Kilisenin 1930’lu yıllarda yıldırım düşmesi sonucu yarısının yıkıldığını belirten Doğanay, “Aziz Prkich Kilisesi M.S. 1036 yılında yapılmıştır ve zemini daire planlıdır. Kilise mimarisi kubbeli ve iki kısımdan oluşmuştur. İç mekanda sekiz köşegen mevcut olup doğu istikametindeki yarım kubbe diğer kubbeden daha geniştir. İki düzlemden meydana gelen sütunlar, bu bölümü de ayırır. 1036 yılında kral III. Sembat tarafından yaptırılan kilise, 1291 ve 1342 yıllarında Atabekler tarafından restore ettirilmiştir. Şu anda konservasyon çalışmaları yapılıyor. Bu çalışmalarda yapının yıkılmış olan parçaları da tek tek ayrıştırılıp, numaralandırılarak envantere işleniyor. Bu parçalar, daha sonra bir araya getirilerek tekrar yapı üzerinde değerlendirilecek. 14 işçi ile birlike 6 da montaj işçisi çalışmaktadır. Yani montaj ekibiyle birlikte, 20 kişi çalışıyor. Yüksek mimar gözetiminde çalışmaları sürdürüyorlar. 2012 ve 2013 yıllarında alan kazısı, envanter çalışması ve olduğu gibi eserlerin, son haliyle koruma anlamına gelen konservasyon çalışmaları bittikten sonra da restorasyon çalışmaları başlayacak. Bu eser de Kars turizmine ve Dünya tarihsel mirasına kazandırılacak çok ender eserlerden biri olacak” dedi.

Teknik sorunlar

Bölgedeki ilk çalışmalar, 1909 yılında Gürcü bilim adamı Niko Mar ile Abukhamrents (Polatoğlu) Kilisesi’nde yapılan kazıyla başlarken, kapsamlı bir kazının henüz hiç yapılmadığı belirtiliyor.

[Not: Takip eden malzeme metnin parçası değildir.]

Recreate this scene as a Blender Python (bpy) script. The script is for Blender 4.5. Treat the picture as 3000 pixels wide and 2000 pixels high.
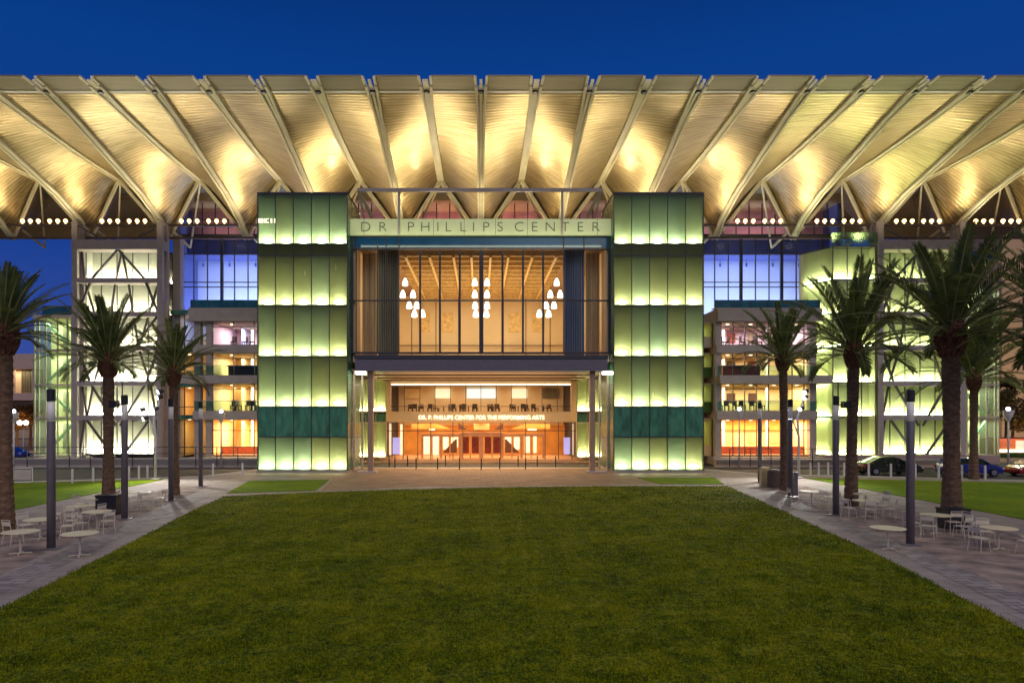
import bpy, math, random
import numpy as np
from mathutils import Vector, Matrix

random.seed(7)
R = math.radians
scene = bpy.context.scene
for o in list(bpy.data.objects):
    bpy.data.objects.remove(o)

# ------------------------------------------------------------------ camera
CAMZ = 4.5
F = 2000.0            # focal length in units of 1/3000 of the picture's width
cam_d = bpy.data.cameras.new('camera')
cam = bpy.data.objects.new('camera', cam_d)
scene.collection.objects.link(cam)
scene.camera = cam
cam.location = (0, 0, CAMZ)
cam.rotation_euler = (R(90), 0, 0)
cam_d.sensor_width = 36
cam_d.lens = 36 * F / 3000
cam_d.shift_x = 91 / 3000
cam_d.shift_y = 218 / 3000
cam_d.clip_end = 6000
cam_d.clip_start = 0.1

# ------------------------------------------------------------------ world, dusk
w = bpy.data.worlds.new('World')
scene.world = w
w.use_nodes = True
nt = w.node_tree
nt.nodes.clear()
wo = nt.nodes.new('ShaderNodeOutputWorld')
bg = nt.nodes.new('ShaderNodeBackground')
bg2 = nt.nodes.new('ShaderNodeBackground')
add = nt.nodes.new('ShaderNodeAddShader')
sky = nt.nodes.new('ShaderNodeTexSky')
sky.sky_type = 'NISHITA'
sky.sun_disc = False
sky.sun_elevation = R(-3)
sky.sun_rotation = R(200)
tc = nt.nodes.new('ShaderNodeTexCoord')
sep = nt.nodes.new('ShaderNodeSeparateXYZ')
rmp = nt.nodes.new('ShaderNodeValToRGB')
nt.links.new(tc.outputs['Generated'], sep.inputs[0])
nt.links.new(sep.outputs['Z'], rmp.inputs[0])
cr = rmp.color_ramp
cr.elements[0].position = 0.0
cr.elements[0].color = (0.050, 0.085, 0.35, 1)
cr.elements[1].position = 0.53
cr.elements[1].color = (0.0, 0.030, 0.185, 1)
e = cr.elements.new(0.22); e.color = (0.006, 0.046, 0.27, 1)
e = cr.elements.new(0.44); e.color = (0.0, 0.044, 0.245, 1)
nt.links.new(sky.outputs[0], bg.inputs[0])
bg.inputs[1].default_value = 0.05
nt.links.new(rmp.outputs[0], bg2.inputs[0])
bg2.inputs[1].default_value = 1.0
nt.links.new(bg.outputs[0], add.inputs[0])
nt.links.new(bg2.outputs[0], add.inputs[1])
nt.links.new(add.outputs[0], wo.inputs[0])

# the last light of the sky behind the camera: one very soft lamp
sd = bpy.data.lights.new('dusk_light', 'SUN')
sd.energy = 1.3
sd.angle = R(70)
sd.color = (1.0, 0.84, 0.68)
so = bpy.data.objects.new('dusk_light', sd)
scene.collection.objects.link(so)
so.rotation_euler = (R(42), R(6), R(8))

scene.view_settings.view_transform = 'Standard'
scene.view_settings.look = 'None'
scene.view_settings.exposure = 0.0
scene.view_settings.gamma = 1.0
scene.cycles.use_denoising = True
scene.cycles.max_bounces = 7
scene.cycles.diffuse_bounces = 5
scene.cycles.glossy_bounces = 3
scene.cycles.transmission_bounces = 4
scene.cycles.transparent_max_bounces = 12
scene.cycles.sample_clamp_indirect = 4.0
scene.cycles.caustics_reflective = False
scene.cycles.caustics_refractive = False
scene.cycles.use_light_tree = True

COL = scene.collection

def PX(x, D): return (x - 1409.0) * D / F
def PZ(y, D): return CAMZ + (1218.0 - y) * D / F
def GD(y, h=0.0): return F * (CAMZ - h) / (y - 1218.0)      # distance of a point at height h seen at row y

# ------------------------------------------------------------------ materials
MATS = {}
def newmat(name):
    m = bpy.data.materials.new(name)
    m.use_nodes = True
    MATS[name] = m
    return m, m.node_tree, m.node_tree.nodes['Principled BSDF']

def mat(name, col, rough=0.6, metal=0.0, noise=0.12, nscale=3.0, bump=0.0, bscale=40.0, stretch=(1, 1, 1), spec=None, col2=None):
    m, t, b = newmat(name)
    b.inputs['Roughness'].default_value = rough
    b.inputs['Metallic'].default_value = metal
    if spec is not None: b.inputs['Specular IOR Level'].default_value = spec
    geo = t.nodes.new('ShaderNodeNewGeometry')
    mp = t.nodes.new('ShaderNodeMapping'); mp.inputs['Scale'].default_value = stretch
    t.links.new(geo.outputs['Position'], mp.inputs[0])
    n = t.nodes.new('ShaderNodeTexNoise'); n.inputs['Scale'].default_value = nscale; n.inputs['Detail'].default_value = 6
    t.links.new(mp.outputs[0], n.inputs['Vector'])
    r = t.nodes.new('ShaderNodeValToRGB')
    c2 = col2 or col
    r.color_ramp.elements[0].position = 0.3; r.color_ramp.elements[1].position = 0.7
    r.color_ramp.elements[0].color = tuple(c * (1 - noise) for c in c2) + (1,)
    r.color_ramp.elements[1].color = tuple(min(1, c * (1 + noise)) for c in col) + (1,)
    t.links.new(n.outputs['Fac'], r.inputs[0])
    t.links.new(r.outputs[0], b.inputs['Base Color'])
    if bump:
        n2 = t.nodes.new('ShaderNodeTexNoise'); n2.inputs['Scale'].default_value = bscale; n2.inputs['Detail'].default_value = 4
        t.links.new(mp.outputs[0], n2.inputs['Vector'])
        bp = t.nodes.new('ShaderNodeBump'); bp.inputs['Strength'].default_value = bump; bp.inputs['Distance'].default_value = 0.05
        t.links.new(n2.outputs['Fac'], bp.inputs['Height'])
        t.links.new(bp.outputs[0], b.inputs['Normal'])
    return m

def emit(name, col, s):
    m, t, b = newmat(name)
    b.inputs['Base Color'].default_value = (0.8, 0.8, 0.8, 1)
    b.inputs['Emission Color'].default_value = col + (1,)
    b.inputs['Emission Strength'].default_value = s
    return m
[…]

1943 yılından bugüne dek uzman ekiplerce sürdürülen kazı ve restorasyon çalışmaları, üniversitelerin tatil dönemlerinde yapılırken, 3 ay gibi kısa bir zamana sığdırılıyor. Öte yandan tarihi kalıntıların Kars turizmine kazandırılması için çalışmaların 12 aya çıkartılması gerektiği öne sürülüyor.

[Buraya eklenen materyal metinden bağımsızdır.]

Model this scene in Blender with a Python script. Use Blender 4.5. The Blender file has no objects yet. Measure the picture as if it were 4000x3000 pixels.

Restorasyon çalışmalarına en temel sorunu, Ani’de bir kazı evi bulunmamasının teşkil ettiği kaydediliyor. Kars’a 45 kilometre uzaklıkta bulunan Ani’de bir kazı evinin, kazı ekipleri, işçiler ve bilim insanlarının konaklama ihtiyacı kadar, kazılarda çıkartılan eserlerin sergilenmesi, üzerlerinde envanter ve bilimsel çalışma yapılması için de gerekli olduğu kaydediliyor.